> _INFORMATION SHOWN_
----------

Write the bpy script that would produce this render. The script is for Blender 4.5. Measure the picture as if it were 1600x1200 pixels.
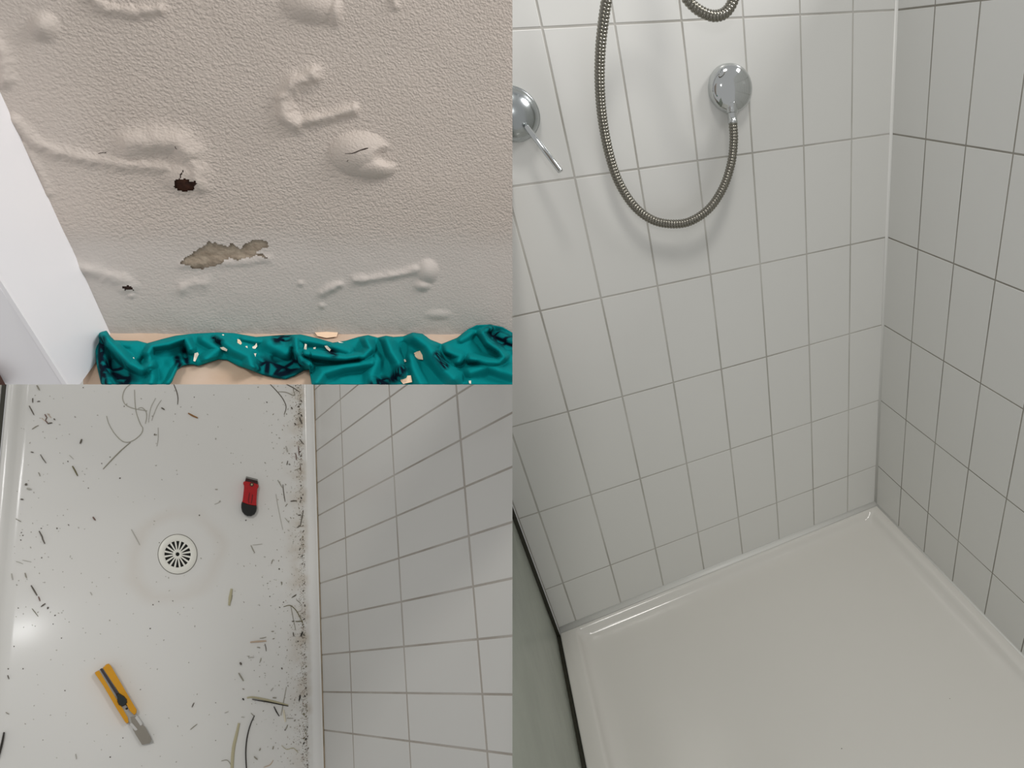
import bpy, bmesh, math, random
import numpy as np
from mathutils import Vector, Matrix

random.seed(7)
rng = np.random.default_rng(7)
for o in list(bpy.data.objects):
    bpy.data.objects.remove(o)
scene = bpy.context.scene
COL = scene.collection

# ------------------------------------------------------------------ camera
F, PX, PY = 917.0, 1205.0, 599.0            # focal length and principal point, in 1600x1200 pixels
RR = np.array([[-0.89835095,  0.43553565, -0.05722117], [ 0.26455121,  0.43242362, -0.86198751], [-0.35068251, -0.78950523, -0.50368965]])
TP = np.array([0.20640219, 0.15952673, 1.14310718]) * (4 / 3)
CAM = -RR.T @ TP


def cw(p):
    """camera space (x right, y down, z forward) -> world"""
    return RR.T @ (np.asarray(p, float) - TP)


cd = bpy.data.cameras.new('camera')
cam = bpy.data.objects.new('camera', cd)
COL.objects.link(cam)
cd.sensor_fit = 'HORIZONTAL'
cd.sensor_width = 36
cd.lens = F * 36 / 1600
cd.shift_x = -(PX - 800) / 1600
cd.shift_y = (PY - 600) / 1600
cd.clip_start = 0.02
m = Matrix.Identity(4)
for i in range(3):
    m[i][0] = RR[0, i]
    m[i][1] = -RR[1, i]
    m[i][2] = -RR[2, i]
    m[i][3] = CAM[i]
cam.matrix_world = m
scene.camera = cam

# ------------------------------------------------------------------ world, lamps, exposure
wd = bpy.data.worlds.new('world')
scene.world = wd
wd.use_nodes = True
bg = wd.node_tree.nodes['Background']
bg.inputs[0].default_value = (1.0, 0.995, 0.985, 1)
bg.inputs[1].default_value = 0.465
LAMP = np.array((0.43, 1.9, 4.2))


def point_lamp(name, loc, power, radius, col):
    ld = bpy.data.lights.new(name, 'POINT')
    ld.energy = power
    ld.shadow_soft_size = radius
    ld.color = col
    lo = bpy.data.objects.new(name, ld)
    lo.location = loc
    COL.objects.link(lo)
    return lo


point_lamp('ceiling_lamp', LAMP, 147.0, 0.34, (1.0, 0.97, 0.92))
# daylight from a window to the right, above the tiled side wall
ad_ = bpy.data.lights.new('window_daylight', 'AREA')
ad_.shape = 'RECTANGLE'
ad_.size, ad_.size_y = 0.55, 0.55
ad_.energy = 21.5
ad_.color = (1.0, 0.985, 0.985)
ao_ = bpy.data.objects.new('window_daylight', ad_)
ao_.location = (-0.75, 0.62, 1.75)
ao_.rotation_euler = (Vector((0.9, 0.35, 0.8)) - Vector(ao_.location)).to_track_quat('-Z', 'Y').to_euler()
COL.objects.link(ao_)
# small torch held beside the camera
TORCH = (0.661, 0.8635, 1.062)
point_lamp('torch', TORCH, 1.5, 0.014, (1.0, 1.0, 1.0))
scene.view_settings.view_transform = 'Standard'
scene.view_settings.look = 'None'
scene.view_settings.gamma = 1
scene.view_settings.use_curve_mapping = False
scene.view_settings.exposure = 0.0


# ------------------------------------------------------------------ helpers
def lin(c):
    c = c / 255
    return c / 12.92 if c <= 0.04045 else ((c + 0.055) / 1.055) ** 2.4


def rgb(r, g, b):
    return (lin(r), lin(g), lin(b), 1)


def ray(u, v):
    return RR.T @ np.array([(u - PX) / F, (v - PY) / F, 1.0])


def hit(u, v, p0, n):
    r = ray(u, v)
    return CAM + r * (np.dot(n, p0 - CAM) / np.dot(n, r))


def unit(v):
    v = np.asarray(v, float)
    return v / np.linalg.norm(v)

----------

> _EXERCISE OBJECTIVE_
Of all the lines in the listing above, how many contain the word "pixels"? Answer with the number alone.

> _THE OUTPUT_
2